What is the importance of the incident of cutting down the boughs in Act 5 Scene IV of Macbeth?

Expert Answers
literaturenerd eNotes educator| Certified Educator

The importance of the cutting down of the boughs, as seen in Act V, Scene IV of Shakespeare's Macbeth, refers back to the prophecies of the apparitions in Act IV.

The Third Apparition tells Macbeth the following:

Be lion-mettled, proud; and take no care
Who chafes, who frets, or where conspirers are:
Macbeth shall never vanquish’d be until
Great Birnam wood to high Dunsinane hill
Shall come against him.

Therefore, when Malcolm orders the soldiers to cut down the boughs, he is unknowingly referring to the fact that Macbeth's demise will come from Birnam Woods.

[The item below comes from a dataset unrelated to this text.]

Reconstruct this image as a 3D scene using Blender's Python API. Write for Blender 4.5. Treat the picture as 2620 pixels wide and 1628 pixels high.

Let every soldier hew him down a bough
And bear’t before him: thereby shall we shadow
The numbers of our host and make discovery
Err in report of us.

Earlier in the text, Macbeth refused to believe in the prophecy provided by the Third Apparition. He stated that the woods could not fight against him, stating that the trees could not pull their roots from the ground and fight.

That will never be
Who can impress the forest, bid the tree
Unfix his earth-bound root?

The fact that Malcolm tells the soldiers to cut down branches and use them as cover speaks to the truth of the prophecy.